Thursday, September 30, 2010

Home Movie...

...Or the dangers of making a "found footage" movie.

First up, Home Movie. It's about a couple and their young children. The couple decide to film all special occasions - starting with Hallowe'en. What they don't really seem to clock is that their children - a boy and a girl with instantly forgettable names - are weird. In fact, they are fucking weird. They throw rocks at their parents, put frogs in a vice, and then crucify the cat (on Christmas Day, natch). It is about then that the parents realise there might be something pretty wrong with their kids. Of course, they then turn on each other, and then do things that can only warp their children further (including an exorcism - filmed, of course. Family occasion, isn't it?) The movie ends, predicably enough, with the kids properly turning on their parents. By then you don't care - about the dumb as fuck parents or the children, who make Midwich Cuckoos look like well-rounded characters.

The film is presented as "found footage" - in other words, the film-makers pretend that this is actual footage recovered from an untoward event that somehow ended up being recorded. And it is here that the really negative reviews miss the point - of course the acting is bad; it's a collection of home videos. Of course the camerawork is bad; it's not meant to be good. But simultaneously, there comes a point where those who who praise this movie to high heaven are also wrong as well. And, in this film, you can pinpoint the exact second when that happens.

Put it this way. You've got two kids. They abduct another child, torture and nearly kill him. What do you do? Are you traumatised? Do you question everything about yourself and your children? And if you do, do you so in front of a camera in a near-perfectly composed shot near a roaring fire-place? No, didn't think so. And that is the point where Home Movie jumps the shark. But it isn't alone in that. There comes a point in nearly all found footage movies where the film itself ceases to be credible by filming what would no longer be filmed.

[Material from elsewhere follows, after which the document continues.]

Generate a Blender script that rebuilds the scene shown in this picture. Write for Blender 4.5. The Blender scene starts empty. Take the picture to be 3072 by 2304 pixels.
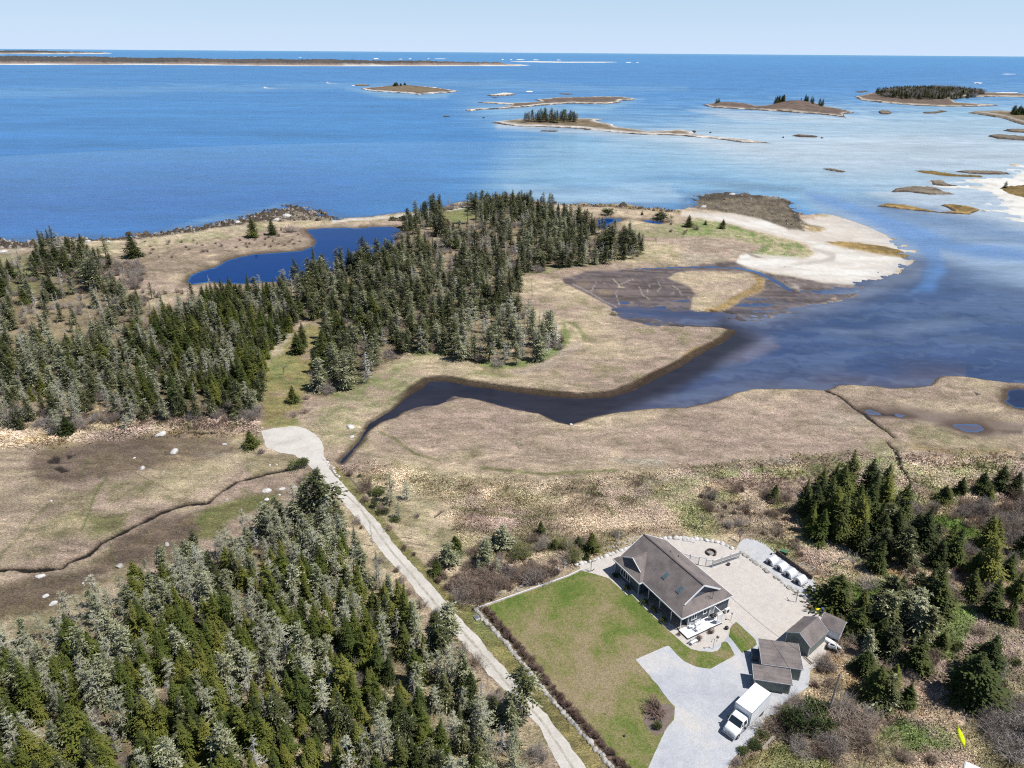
import bpy, bmesh, math, random
import numpy as np
from mathutils import Matrix, Vector

# ------------------------------------------------------------------ camera, sky, sun, exposure
scn = bpy.context.scene
col = scn.collection
CAM_Z = 82.0
F_PX = 2133.0                      # focal length in pixels of the 3072 px wide photograph
ROLL = math.radians(0.429)
PITCH = math.radians(25.02)
cam_data = bpy.data.cameras.new("camera")
cam_data.sensor_width = 36.0
cam_data.lens = 36.0 * F_PX / 3072.0
cam_data.clip_start = 1.0
cam_data.clip_end = 200000.0
cam = bpy.data.objects.new("camera", cam_data)
col.objects.link(cam)
cam.matrix_world = (Matrix.Translation((0, 0, CAM_Z))
                    @ Matrix.Rotation(math.radians(90) - PITCH, 4, 'X')
                    @ Matrix.Rotation(ROLL, 4, 'Z'))
scn.camera = cam

SUN_EL = math.radians(60.5)
SUN_DIR = Vector((0.964 * math.cos(SUN_EL), -0.267 * math.cos(SUN_EL), math.sin(SUN_EL)))  # towards the sun
world = bpy.data.worlds.new("World")
scn.world = world
world.use_nodes = True
wn = world.node_tree
wn.nodes.clear()
sky = wn.nodes.new("ShaderNodeTexSky")
sky.sky_type = 'NISHITA'
sky.sun_disc = False
sky.sun_elevation = SUN_EL
sky.sun_rotation = math.atan2(SUN_DIR.x, SUN_DIR.y)
sky.altitude = 80
sky.air_density = 1.0
sky.dust_density = 0.15
sky.ozone_density = 2.2
bg = wn.nodes.new("ShaderNodeBackground")
bg.inputs[1].default_value = 0.065
wo = wn.nodes.new("ShaderNodeOutputWorld")
# clear pale-blue air low over the sea, the same all the way round
wtc = wn.nodes.new("ShaderNodeTexCoord"); wsx = wn.nodes.new("ShaderNodeSeparateXYZ")
wn.links.new(wtc.outputs['Generated'], wsx.inputs[0])
wmr = wn.nodes.new("ShaderNodeMapRange"); wn.links.new(wsx.outputs['Z'], wmr.inputs[0])
wmr.inputs[1].default_value = 0.0; wmr.inputs[2].default_value = 0.30; wmr.inputs[3].default_value = .92; wmr.inputs[4].default_value = 0.0
wrp = wn.nodes.new("ShaderNodeValToRGB"); wn.links.new(wsx.outputs['Z'], wrp.inputs[0])
wrp.color_ramp.elements[0].position = 0.0; wrp.color_ramp.elements[0].color = (7.9, 10.0, 12.9, 1)
wrp.color_ramp.elements[1].position = .14; wrp.color_ramp.elements[1].color = (5.9, 9.3, 12.9, 1)
wmx = wn.nodes.new("ShaderNodeMix"); wmx.data_type = 'RGBA'
wn.links.new(wmr.outputs[0], wmx.inputs[0]); wn.links.new(sky.outputs[0], wmx.inputs[6]); wn.links.new(wrp.outputs[0], wmx.inputs[7])
wn.links.new(wmx.outputs[2], bg.inputs[0])
wn.links.new(bg.outputs[0], wo.inputs[0])
sl = bpy.data.lights.new("sun", 'SUN')
sl.energy = 4.7
sl.angle = math.radians(0.53)
sl.color = (1.0, 0.965, 0.91)
so = bpy.data.objects.new("sun", sl)
col.objects.link(so)
so.rotation_euler = SUN_DIR.to_track_quat('Z', 'Y').to_euler()
scn.view_settings.view_transform = 'Standard'
scn.view_settings.look = 'None'
scn.view_settings.exposure = 0.30
scn.view_settings.gamma = 1.0
scn.view_settings.use_curve_mapping = False
scn.cycles.filter_width = 1.15
scn.cycles.use_denoising = False
scn.cycles.sample_clamp_indirect = 3.0
scn.cycles.max_bounces = 6
scn.cycles.diffuse_bounces = 2
scn.cycles.glossy_bounces = 2
scn.cycles.transmission_bounces = 2
scn.cycles.transparent_max_bounces = 4

GZ = 0.5                           # level of the dry ground above the water
rnd = random.Random(11)

# ------------------------------------------------------------------ survey: photograph sight lines met with level ground
CR, SR = math.cos(ROLL), math.sin(ROLL)
CP, SP = math.cos(PITCH), math.sin(PITCH)
def un(px, py, z=GZ):
    u = px - 1536.0; v = 1152.0 - py
    u2 = u * CR - v * SR; v2 = u * SR + v * CR
    dx, dy, dz = u2, F_PX * CP + v2 * SP, v2 * CP - F_PX * SP
    t = (z - CAM_Z) / dz
    return (dx * t, dy * t, z)
def proj(x, y, z=GZ):
    dz = z - CAM_Z
    f = CP * y - SP * dz; up = SP * y + CP * dz
    u = F_PX * x / f; v = F_PX * up / f
    return 1536.0 + u * CR + v * SR, 1152.0 - (-u * SR + v * CR)
K = 0.462929
def T(i, j, pts):                  # sheet (i, j) of the survey
    return [(1024 * i + x * K, 576 * j + y * K) for x, y in pts]
def Z(pts): return [(x * 1.388788, y * 1.388788) for x, y in pts]
def CC(n, pts):
    ox, oy = {1: (1720, 1580), 2: (1960, 1580), 3: (1900, 1760), 4: (2180, 1760), 5: (2080, 1980), 6: (2160, 1560), 7: (2672, 2004)}[n]
    return [(ox + x * .18083, oy + y * .18083) for x, y in pts]
def W(pts, z=GZ): return [un(x, y, z) for x, y in pts]

# ------------------------------------------------------------------ noise
def _h(ix, iy, s):
    n = (ix.astype(np.int64) * 374761393 + iy.astype(np.int64) * 668265263 + s * 974634777) & 0xffffffff
    n = ((n ^ (n >> 13)) * 1274126177) & 0xffffffff
    n = ((n ^ (n >> 16)) * 2246822519) & 0xffffffff
    return ((n ^ (n >> 15)) & 0xffffff) / float(0xffffff)
def vn(x, y, s=0):
    fx = np.floor(x); fy = np.floor(y)
    tx = x - fx; ty = y - fy
    tx = tx * tx * (3 - 2 * tx); ty = ty * ty * (3 - 2 * ty)
    a = _h(fx, fy, s); b = _h(fx + 1, fy, s); c = _h(fx, fy + 1, s); d = _h(fx + 1, fy + 1, s)
    return (a + (b - a) * tx) * (1 - ty) + (c + (d - c) * tx) * ty
def fbm(x, y, s=0, o=4, g=0.5):
    r = 0; a = 1; t = 0
    for k in range(o):
        r = r + a * vn(x * 2 ** k + 17.3 * k, y * 2 ** k - 9.1 * k, s + k * 7); t += a; a *= g
    return r / t                   # 0..1
def ss(a, b, x):
    t = np.clip((x - a) / (b - a), 0, 1)
    return t * t * (3 - 2 * t)
def sdf(X, Y, poly, margin=None, closed=True):
    """signed distance to a polygon, positive inside; far outside -> -1e3"""
    p = np.array([(q[0], q[1]) for q in poly], float)
    out = np.full(X.shape, -1e4)
    if margin is not None:
        sel = (X > p[:, 0].min() - margin) & (X < p[:, 0].max() + margin) & (Y > p[:, 1].min() - margin) & (Y < p[:, 1].max() + margin)
    else:
        sel = np.ones(X.shape, bool)
    x = X[sel]; y = Y[sel]
    if x.size == 0: return out
    d2 = np.full(x.shape, 1e18); ins = np.zeros(x.shape, bool)
    n = len(p)
    for i in range(n if closed else n - 1):
        a = p[i]; b = p[(i + 1) % n]; e = b - a
        L = e @ e
        t = np.clip(((x - a[0]) * e[0] + (y - a[1]) * e[1]) / (L + 1e-12), 0, 1)
        d2 = np.minimum(d2, (x - a[0] - t * e[0]) ** 2 + (y - a[1] - t * e[1]) ** 2)
        if closed and a[1] != b[1]:
            c = ((a[1] > y) != (b[1] > y)) & (x < e[0] * (y - a[1]) / e[1] + a[0])
            ins ^= c
    d = np.sqrt(d2)
    out[sel] = np.where(ins, d, -d) if closed else -d
    return out
def inside(px, py, poly):
    r = False; n = len(poly)
    for i in range(n):
        x1, y1 = poly[i][:2]; x2, y2 = poly[(i + 1) % n][:2]
        if (y1 > py) != (y2 > py) and px < (x2 - x1) * (py - y1) / (y2 - y1) + x1: r = not r
    return r

# ------------------------------------------------------------------ object helpers
def tag(o, label=None, cat=None, group=None, kind=None):
    if label: o['label'] = label
    if cat: o['category'] = cat
    if group: o['group'] = group
    if kind: o['kind'] = kind
    return o
def link(o, parent=None):
    col.objects.link(o)
    if parent is not None: o.parent = parent
    return o
def empty(name, loc, rz=0.0):
    o = bpy.data.objects.new(name, None); link(o)
    o.location = loc; o.rotation_euler = (0, 0, rz)
    o.empty_display_size = 0.5
    return o
def mesh_np(name, V, Q, mats, smooth=True, cols=None, attrs=None, parent=None):
    me = bpy.data.meshes.new(name)
    nv = len(V); k = Q.shape[1]; nf = len(Q)
    me.vertices.add(nv); me.vertices.foreach_set("co", V.astype(np.float32).ravel())
    me.loops.add(nf * k); me.loops.foreach_set("vertex_index", Q.astype(np.int32).ravel())
    me.polygons.add(nf)
    me.polygons.foreach_set("loop_start", np.arange(0, nf * k, k, dtype=np.int32))
    me.polygons.foreach_set("loop_total", np.full(nf, k, dtype=np.int32))
    if smooth: me.polygons.foreach_set("use_smooth", np.ones(nf, bool))
    me.update(calc_edges=True)
    if cols is not None:
        a = me.attributes.new("Col", 'FLOAT_COLOR', 'POINT')
        c = np.ones((nv, 4), np.float32); c[:, :3] = cols; a.data.foreach_set("color", c.ravel())
    for n, v in (attrs or {}).items():
        a = me.attributes.new(n, 'FLOAT', 'POINT'); a.data.foreach_set("value", v.astype(np.float32).ravel())
    for m in mats: me.materials.append(m)
    o = bpy.data.objects.new(name, me)
    return link(o, parent)
class MB:
    def __init__(s): s.v = []; s.f = []; s.m = []
    def poly(s, pts, m=0):
        b = len(s.v); s.v += [tuple(p) for p in pts]; s.f.append(tuple(range(b, b + len(pts)))); s.m.append(m); return s
    def hexa(s, p, m=0):           # 8 points: bottom ring 0-3 ccw, top ring 4-7
        b = len(s.v); s.v += [tuple(q) for q in p]
        for f in ((3, 2, 1, 0), (4, 5, 6, 7), (0, 1, 5, 4), (1, 2, 6, 5), (2, 3, 7, 6), (3, 0, 4, 7)):
            s.f.append(tuple(b + i for i in f)); s.m.append(m)
        return s
    def box(s, x0, x1, y0, y1, z0, z1, m=0):
        return s.hexa([(x0, y0, z0), (x1, y0, z0), (x1, y1, z0), (x0, y1, z0), (x0, y0, z1), (x1, y0, z1), (x1, y1, z1), (x0, y1, z1)], m)
    def bar(s, a, b, w, h=None, m=0, up=(0, 0, 1)):
        h = h or w
        a = Vector(a); b = Vector(b); d = (b - a).normalized()
        u = Vector(up)
        if abs(d.dot(u)) > .98: u = Vector((1, 0, 0))
        x = d.cross(u).normalized(); y = x.cross(d).normalized()
        x *= w / 2; y *= h / 2
        return s.hexa([a - x - y, a + x - y, a + x + y, a - x + y, b - x - y, b + x - y, b + x + y, b - x + y], m)
    def tube(s, pts, rad, n=6, m=0, cap=True):
        rings = []; up = Vector((0.13, 0.21, 1)).normalized()
        P = [Vector(p) for p in pts]
        for i, p in enumerate(P):
            d = (P[min(i + 1, len(P) - 1)] - P[max(i - 1, 0)]).normalized()
            x = d.cross(up)
            if x.length < .05: x = d.cross(Vector((1, 0, 0)))
            x.normalize(); y = d.cross(x)
            r = rad[i] if hasattr(rad, '__len__') else rad
            b = len(s.v)
            for k in range(n):
                a = 2 * math.pi * k / n
                s.v.append(tuple(p + x * math.cos(a) * r + y * math.sin(a) * r))
            rings.append(b)
        for i in range(len(rings) - 1):
            for k in range(n):
                s.f.append((rings[i] + k, rings[i] + (k + 1) % n, rings[i + 1] + (k + 1) % n, rings[i + 1] + k)); s.m.append(m)
        if cap:
            s.f.append(tuple(rings[0] + k for k in reversed(range(n)))); s.m.append(m)
            s.f.append(tuple(rings[-1] + k for k in range(n))); s.m.append(m)
        return s
    def prism(s, pts, z0, z1, m=0):
        n = len(pts); b = len(s.v)
        s.v += [(p[0], p[1], z0) for p in pts] + [(p[0], p[1], z1) for p in pts]
        s.f.append(tuple(b + i for i in reversed(range(n)))); s.m.append(m)
        s.f.append(tuple(b + n + i for i in range(n))); s.m.append(m)
        for i in range(n):
            j = (i + 1) % n; s.f.append((b + i, b + j, b + n + j, b + n + i)); s.m.append(m)
        return s
    def loft(s, rings, m=0, cap=True):    # rings of equal point counts
        n = len(rings[0]); b = len(s.v)
        for r in rings: s.v += [tuple(p) for p in r]
        for i in range(len(rings) - 1):
            for k in range(n):
                a0 = b + i * n + k; a1 = b + i * n + (k + 1) % n
                s.f.append((a0, a1, a1 + n, a0 + n)); s.m.append(m)
        if cap:
            s.f.append(tuple(b + k for k in reversed(range(n)))); s.m.append(m)
            s.f.append(tuple(b + (len(rings) - 1) * n + k for k in range(n))); s.m.append(m)
        return s
    def mesh(s, name, mats, smooth=False, bevel=0):
        me = bpy.data.meshes.new(name)
        me.from_pydata(s.v, [], s.f)
        for m in (mats if isinstance(mats, (list, tuple)) else [mats]): me.materials.append(m)
        me.polygons.foreach_set("material_index", s.m)
        if smooth: me.polygons.foreach_set("use_smooth", [True] * len(s.f))
        bm = bmesh.new(); bm.from_mesh(me)
        bmesh.ops.recalc_face_normals(bm, faces=bm.faces)
        if bevel:
            bmesh.ops.bevel(bm, geom=list(bm.edges), offset=bevel, segments=2, affect='EDGES', clamp_overlap=True)
        bm.to_mesh(me); bm.free()
        me.update()
        return me
    def raw(s, name, mats):
        me = bpy.data.meshes.new(name); me.from_pydata(s.v, [], s.f)
        for m in (mats if isinstance(mats, (list, tuple)) else [mats]): me.materials.append(m)
        me.polygons.foreach_set("material_index", s.m); me.update(); return me
    def build(s, name, mats, parent=None, smooth=False, bevel=0):
        return link(bpy.data.objects.new(name, s.mesh(name, mats, smooth, bevel)), parent)

    def each(s, name, mats, parent=None, smooth=False):
        # one object for every separate piece
        par = list(range(len(s.v)))
        def fd(a):
            while par[a] != a: par[a] = par[par[a]]; a = par[a]
            return a
        for f in s.f:
            for a in f[1:]: par[fd(a)] = fd(f[0])
        g = {}
        for f, m in zip(s.f, s.m): g.setdefault(fd(f[0]), []).append((f, m))
        out = []
        for fs in g.values():
            ids = sorted({a for f, _ in fs for a in f}); mp = {a: i for i, a in enumerate(ids)}
            b = MB(); b.v = [s.v[a] for a in ids]; b.f = [tuple(mp[a] for a in f) for f, _ in fs]; b.m = [m for _, m in fs]
            out.append(b.build(name, mats, parent, smooth))
        return out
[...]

It is true of some of the "best" movies in this genre. Think about the recent Paranormal Activity. It is clever enough to make a lot of the filming passive - it is about a motion detecting camera filming supernatural happenings at night. But there comes a point - when the man is filming the woman during a row - when any right-minded viewer thinks "this scene would not have been filmed". The same happens in the brutal but compelling Cannibal Holocaust (the grandpa of this genre). Yeah, you might film atrocities in the depths of the Amazonian rainforest, but are you really going to film yourself committing those atrocities? Thought not - such scenes only exist for the purposes of plot exposition. And in The Blair Witch Project there comes a point where they just wouldn't film anymore. Probably around the time they find the tongue in the parcel. Or maybe that's just me. Whatever. There comes a point in that film - and many films of its ilk - where you would put down the camera, and just run like fuck.

So this sort of movie has to provide a reason why the film-makers go on filming even when everything is turning to shit. And to my knowledge, only two films (well, one film and one TV programme) manage this. The first is REC. It is about TV journalists filming the lives of fire-fighters. So of course they film when there's a call to attend an apartment block. Of course they film when things start to go badly wrong - it's a great story. And of course they film when it appears that there is government collusion keeping them imprisoned in what looks like a plague zone. And finally - when the movie kicks up yet another gear and ends up in the hysteria of the top apartment - there's another reason why they're still filming - the camera allows them to see in the dark, while they are being stalked by a hideous creature apparently possessed by a demon. See, in this film, I don't stop to think why they keep on filming, because there is a reason at every juncture why they keep on doing so.

The same with BBC TV's Ghostwatch*. Of course they keep on filming when things get weird, and then when things are apparently explained, and then when things get totally freaky. They have to. The genius of Ghostwatch is that it is a (fake) live broadcast. Those involved (real celebs of the time, lest we forget) have to keep the cameras filming, because they are paid to do so and the entire performance is happening in real time. This is the wonderful genius of Stephen Volk - he told a ghost story to the nation on Hallowe'en that appeared, for all the world, to be real. And he managed to make it so compelling because he constantly kept an eye on its internal logic.

This genre of films - "found footage" - has become far too popular recently, and I can kind of understand why. These are cheap films to make - you need a few actors and, at most, a couple of cameras. They can - as The Blair Witch Project and Paranormal Activity show - reap financial rewards that are near beyond imagination. But they are also deceptively simple. It is about more than just formulating a scenario and letting improvising actors film it. In fact, these are - narratively speaking - among the most difficult films to make credible. You always have to ask yourself "why are these people still filming?" And if you cannot come up with a good answer, you lose all credibility. And since these films are often horror movies, a certain level of credibility is essential to making the whole thing work.

*Ok, technically not "found footage" as it is an ersatz live broadcast. But it still does fit in well with the genre.